Alles afwegende is de rechtbank op grond van het voorgaande van oordeel dat, hoe zeer ook het gedrag van eiser in veel opzichten te laken valt en correctie behoefde, de disciplinaire straf van ongevraagd ontslag, gelet op de zeer ernstige persoonlijke gevolgen daarvan voor eiser en diens gezin, niet evenredig is aan de ernst van de hem verweten gedragingen en dat verweerder met een minder zware bestraffing had dienen te volstaan.
De bestreden beslissing komt derhalve voor vernietiging in aanmerking en verweerder zal opnieuw op het bezwaar dienen te beslissen.
Gelet op het vorenstaande en op het bepaalde in art- 8:74 lid 1 Awb dient de gemeente Skarsterlân het door eiser gestorte griffierecht van € 109,= te vergoeden.
Op grond van art. 8:75 Awb veroordeelt de rechtbank verweerder in de proceskosten. Overeenkomstig het bepaalde in bet Besluit proceskosten bestuursrecht bedragen de proceskosten van eiser € 644,= ter zake van door een derde beroepsmatig verleende rechtsbijstand (beroepschrift 1 punt; verschijnen ter zitting 1 punt; gewicht van de zaak: gemiddeld; waarde per punt € 322,=). De rechtbank wijst de gemeente Skarsterlân aan als de rechtspersoon die deze kosten moet vergoeden.
- verklaart het beroep gegrond en vernietigt de bestreden beslissing;
- bepaalt dat de gemeente Skarsterlân het betaalde griffierecht van € 109,= aan eiser vergoedt;
- veroordeelt verweerder in de proceskosten van eiser ten bedrage van € 644.=, aan eiser te vergoeden door de gemeente Skarsterlân.
Aldus gegeven door mr. D.J. Keur, voorzitter, en mrs. P.G. Wijtsma en E. de Witt, rechters, en door voornoemde voorzitter in het openbaar uitgesproken op 13 mei 2002 in tegenwoordigheid van mr P.R.M. Poiesz als griffier.
w.g. P.R.M. Poiesz
w.g. D.J. Keur
Tegen deze uitspraak staat voor partijen het rechtsmiddel hoger beroep open. Gelijke bevoegdheid komt toe aan andere belanghebbenden, zulks behoudens het bepaalde in art. 6:13 juncto 6:24 Awb.
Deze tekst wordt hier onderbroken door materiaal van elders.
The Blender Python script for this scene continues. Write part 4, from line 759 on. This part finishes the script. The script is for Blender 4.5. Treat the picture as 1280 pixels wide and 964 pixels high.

Indien u daarvan gebruik wenst te maken, dient u binnen zes weken na de dag van verzending van de uitspraak een brief (beroepschrift) alsmede een afschrift van deze uitspraak te zenden aan:
de Centrale Raad van Beroep
Postbus 16002
3500 DA Utrecht
In het beroepschrift vermeldt u waarom u de uitspraak niet juist vindt.